O futebol na colina sagrada
É quase meia-noite.
Enquanto alinhavo a última lauda de mais uma crônica, alguém passa na minha rua, gritando: "Bahêa! Bahêa!".
Este é o grito de guerra do torcedor do Esporte Clube Bahia, o "Tricolor de aço", assim chamado desde 1931, quando foi fundado.
Ligo meu radinho para saber o que, afinal, está acontecendo com o velho Bahia. E ouço um locutor palavroso anunciar, aos berros, pros quatros cantos do Planeta: - "Estamos na segundona!" E repete várias vezes: - "Estamos na segundooona!"
Na churrascaria "Ponte aérea", a uma quadra do meu prédio - tem esse nome porque fica na esquina da rua São Paulo com a rua Rio de Janeiro -, tricolores, eufóricos, tomam todas. E de lá também vem o grito de guerra: "Bahêa! Bahêa! Bahêêêa!"
Festeja-se a subida, pelo Bahia, de um degrau, na sua gloriosa caminhada, rumo à primeira divisão do futebol brasileiro. De onde, aliás, ele jamais deveria ter saído. Atenção: produzo esta frase, certo de que ninguém, antes de mim, a houvera pronunciado. Podem rir.

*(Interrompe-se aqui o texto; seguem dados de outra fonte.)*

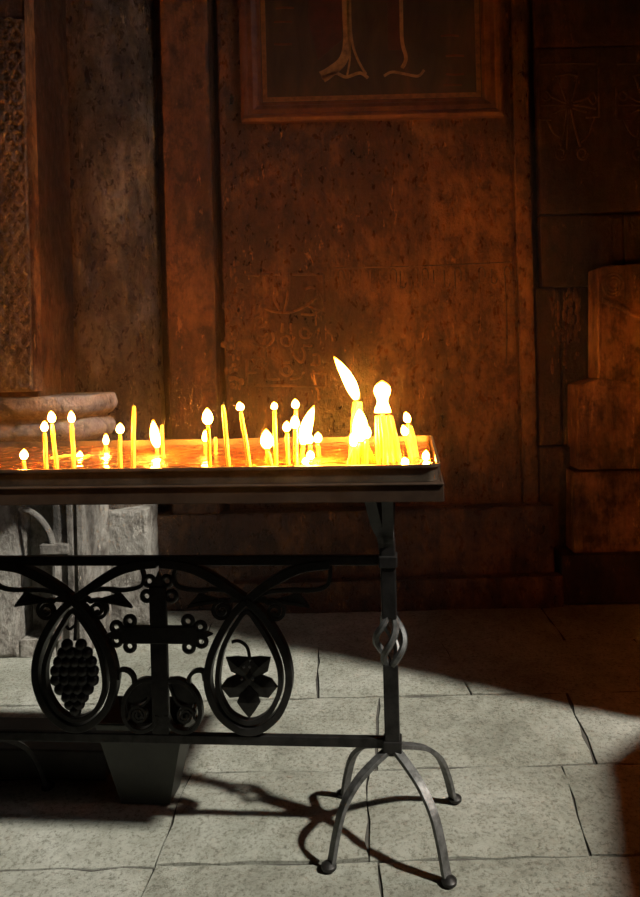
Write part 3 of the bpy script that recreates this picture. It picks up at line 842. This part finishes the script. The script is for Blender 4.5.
candle('slim unlit stick touching the long narrow flame', 163, .0, (162, 425), None, 5, G1, r=.004)
candle('lit candle with a tall bright flame at the tray middle left', 209.5, -.13, (208, 426), (207, 408), 10, G1)
candle('short lit candle hugging the left of a taller lit one', 205.5, .05, (205.5, 443), (205, 430), 7, G1)
candle('short thin unlit stub right of the bright flame pair', 216, .03, (215.5, 437), None, 5, G1, r=.0035)
candle('tall unlit candle leaning left between two lit ones', 229, -.15, (223, 405), None, 5, G1)
candle('tall lit candle leaning strongly to the left', 250, -.15, (241, 412), (239, 402), 8, G1)
candle('short thick candle with a low broad flame, left of centre cluster', 268, -.12, (267.5, 450), (266, 429), 12, G1)
candle('short unlit candle in front of the low broad flame', 272.5, -.17, (268, 452), None, 5, G1)
candle('tall lit candle standing behind the low broad flame', 276, -.13, (274.5, 411), (274, 402), 7, G1)
candle('medium lit candle left of the tallest middle one', 288, -.13, (287, 433), (286.5, 421), 8, G1)
candle('tallest lit candle of the middle cluster', 296.5, -.11, (295.5, 410), (295, 399), 8, G1)
candle('lit candle burning in front of the tallest middle one', 296, -.17, (295, 430), (294.5, 415), 9, G1)
candle('short candle with a large flame sweeping up to the right', 302, -.10, (303, 446), (314, 406), 12, G1, bend=-.04)
candle('small lit stub right of the large sweeping flame', 310, -.02, (310, 445), (309, 433), 8, G1)
candle('low lit stub at the right end of the middle cluster', 319, -.02, (318, 444), (318, 432), 9, G1)
candle('low lit stub at the front right of the middle cluster', 312, -.16, (311, 461), (310, 450), 8, G1)
candle('tiny burning stub at the front rim below the large sweeping flame', 306, -.18, (306, 466), (305, 457), 7, G1)
# left bundle
GB = 'left bundle of candles'
candle('back candle of the left bundle, its flame streaming far up left', 353, -.06, (356.5, 401), (334, 357), 12, GB, bend=.05)
for bx_, tx in ((350, 354.5), (355.5, 358.5), (359, 360.5)):
    candle('tall wax stick packed in the left bundle under the streaming flame', bx_, -.06, (tx, 402), None, 5, GB, wickless=True)
GS = 'low cone of candles'
candle('middle candle of the low cone, carrying its broad pointed flame', 360, -.14, (360, 443), (359, 408), 15, GS, bend=.02)
for bx_, tx, ty in ((347, 356, 444), (351, 357.5, 445), (355, 359, 444), (364, 361.5, 444), (368, 363, 446), (372.5, 364, 445), (376, 365, 441)):
    candle('splayed candle of the low cone in front of the left bundle', bx_, -.13, (tx, ty), None, 5, GS, wickless=True)
candle('candle with a small side flame at the right of the low cone', 366, -.15, (366.5, 440), (368, 426), 8, GS)
candle('candle with a small side flame at the left of the low cone', 354, -.15, (354, 448), (352, 432), 8, GS)
GT = 'thick bundle of candles'
candle('middle candle of the thick bundle, carrying its tall white flame', 384, -.12, (382.5, 414), (382, 381), 17, GT, w2=1)
for bx_, tx, ly in ((378, 376.5, -.12), (382, 379.5, -.14), (389, 384.5, -.12), (393, 387.5, -.13), (397.5, 390, -.11), (401, 391.5, -.12), (387, 382, -.15)):
    candle('wax stick packed in the thick bundle under the tall white flame', bx_, ly, (tx, 416), None, 5, GT, wickless=True)
GU = 'small leaning cluster'
candle('tallest lit candle of the small leaning cluster right of the thick bundle', 415, -.05, (408, 424), (405.5, 412), 8, GU)
candle('lower left lit candle of the small leaning cluster', 412, -.08, (406, 437), (403, 425), 8, GU)
candle('unlit stick of the small leaning cluster', 418, -.04, (411, 426), None, 5, GU)
candle('tiny lit candle nearest the right end of the tray', 426, -.10, (426, 462), (426, 450), 8, G1)
candle('low stub burning at the front rim below the small leaning cluster', 406, -.16, (406, 467), (404, 457), 8, G1)
# drowned wax threads on the sand
for a, b, c_ in (((48, 459), (60, 455), (66, 458)), ((60, 453), (70, 451), (76, 456)), ((70, 460), (82, 459), (90, 458))):
    bm = B(); pts = smooth([Vector(((p.x), p.y, 0)) for p in [L(x, 458, .03+.02*i-.004*y+1.8) for i, (x, y) in enumerate((a, b, c_))]], 6)
    c0 = pts[0].copy(); pts = [q-c0 for q in pts]
    for i, q in enumerate(pts): q.y += .014*math.sin(i*.9); q.x += .004*math.cos(i*1.7)
    tube(bm, pts, .0028, 6)
    wb = ORG+EX*c0.x+NY*c0.y
    o = obj('bent_candle_end', bm, M['wax'], None, smooth=1); o.location = (wb.x, wb.y, WZ+.0018); o.rotation_euler = (0, 0, -TH)
    tag(o, 'softened bent candle end lying on the wet sand at left', 'candle end', 'bent candle ends lying in the sand')

if True:  # scattering haze added to put a halo around the flames
    m_ = bpy.data.materials.new('thin candle smoke'); m_.use_nodes = True; t_ = m_.node_tree; t_.nodes.clear()
    o_m = t_.nodes.new('ShaderNodeOutputMaterial'); v_ = t_.nodes.new('ShaderNodeVolumeScatter'); v_.inputs['Density'].default_value = .022
    v_.inputs['Color'].default_value = (1, .95, .9, 1); v_.inputs['Anisotropy'].default_value = .78
    t_.links.new(v_.outputs[0], o_m.inputs['Volume'])
    bm = B(); blob(bm, (0, 0, 0), 1, .95, .5, .75, 32, 20)
    sm = obj('candle_halo', bm, m_, None, smooth=2); sm.location = (-.35, 1.6, 1.12); tag(sm, 'thin haze added above the tray for the orange glow of the flames', 'halo', kind='stuff')
# ------------------------------------------------------------------ bucket and low box under the stand
bc = fl(146, 805)
e = empty('wax_bucket', (bc.x, bc.y+.04, 0), 'dark tapered square metal bucket standing under the iron cross', 'bucket', rz=-TH)
bm = B(); b0, t0_ = .060, .108; hB = .205
def ring4(s, z, dy=.6): return [bm.verts.new((a*s, b*s*dy, z)) for a, b in ((-1, -1), (1, -1), (1, 1), (-1, 1))]
rg = [ring4(b0, 0), ring4(t0_, hB), ring4(t0_-.003, hB), ring4(b0-.002, .004)]
for a, b in zip(rg, rg[1:]):
    for i in range(4): bm.faces.new((a[i], a[(i+1) % 4], b[(i+1) % 4], b[i]))
bm.faces.new(rg[0][::-1]); bm.faces.new(rg[-1])
obj('body', bm, M['bucket'], e)
bm = B()
pts = [Vector((a*(t0_+.001), b*.6*(t0_+.001), hB)) for a, b in ((-1, -1), (1, -1), (1, 1), (-1, 1))]
for i in range(4): tube(bm, [pts[i], pts[(i+1) % 4]], .0035, 6)
obj('rim', bm, M['bucket'], e)
k0 = fl(60, 780)
bm = B(); box(bm, -.55, .12, 0, .16, 0, .075)
o = obj('low_box', bm, M['wood'], None, bevel=.004); o.location = (k0.x-.0, k0.y, 0); o.rotation_euler = (0, 0, -TH)
tag(o, 'low black wooden box on the floor left of the bucket', 'box')

# ------------------------------------------------------------------ light
d = Vector((-1, .5, -1.25)).normalized()
sl = bpy.data.lights.new('sun', 'SUN'); sl.energy = 6.2; sl.angle = math.radians(2.4); sl.color = (1, .97, .88)
so = bpy.data.objects.new('sun', sl); COL.objects.link(so); so.rotation_euler = d.to_track_quat('-Z', 'Y').to_euler(); so.location = (4, 0, 4)
al = bpy.data.lights.new('sky_light', 'AREA'); al.shape = 'RECTANGLE'; al.size = 2.4; al.size_y = 2.6; al.energy = 5; al.spread = math.radians(50); al.color = (.85, .92, 1)
ao = bpy.data.objects.new('sky_light', al); COL.objects.link(ao); ao.location = (XR+.7, .5, 3.3); ao.rotation_euler = Vector((-3.5, 2.2, -1.9)).to_track_quat('-Z', 'Y').to_euler()
pl_ = bpy.data.lights.new('warm_fill', 'POINT'); pl_.energy = 10; pl_.shadow_soft_size = .06; pl_.color = (1, .22, .02)  # added warm fill for the wall base and shaded floor, no real lamp
po = bpy.data.objects.new('warm_fill', pl_); COL.objects.link(po); po.location = (1.42, 1.35, 1.0)
w = bpy.data.worlds.new('world'); C.world = w; w.use_nodes = True
w.node_tree.nodes['Background'].inputs['Color'].default_value = (.5, .55, .6, 1); w.node_tree.nodes['Background'].inputs['Strength'].default_value = .04

# ------------------------------------------------------------------ camera
cam = bpy.data.cameras.new('camera'); co = bpy.data.objects.new('camera', cam); COL.objects.link(co)
cam.sensor_width = 36; cam.lens = F/897*36; cam.shift_x = (320-CX)/897; cam.shift_y = (CY-448.5)/897
cam.clip_start = .02
co.matrix_world = Matrix.Translation((0, 0, H)) @ Matrix.Rotation(PI/2, 4, 'X') @ Matrix.Rotation(-ROLL, 4, 'Z')
C.camera = co
vs_ = C.view_settings; vs_.view_transform = 'Standard'; vs_.look = 'None'; vs_.gamma = 1; vs_.exposure = 0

Na Bahia, sou rubro-negro; sou Vitória.
Mas, nem por isso, me recuso a felicitar os tricolores por este importante e decisivo passo.
Com a torcida extraordinária e fiel que tem, o Bahia não pode, em nenhuma hipótese, deixar de pertencer à elite do futebol.
Ostenta, não esquecer, na sua bandeira e na sua camisa, a estrela de campeão brasileiro.
Não vou fazer considerações técnicas sobre o desempenho do Tricolor de aço, neste campeonato. Não sou e nem fui cronista esportivo. Nunca passei de um modesto copidesque; ou de um esforçado redator de jornais falados.
Gostaria de tê-lo sido; pelos menos por um dia. Nas redações, a turma do esporte é a mais alegre.
Tanto os repórteres de campo, como os jornalistas que cobrem os clubes, movimentam as editorias, e provocam amistosas e intermináveis discussões sobre os times de suas preferências.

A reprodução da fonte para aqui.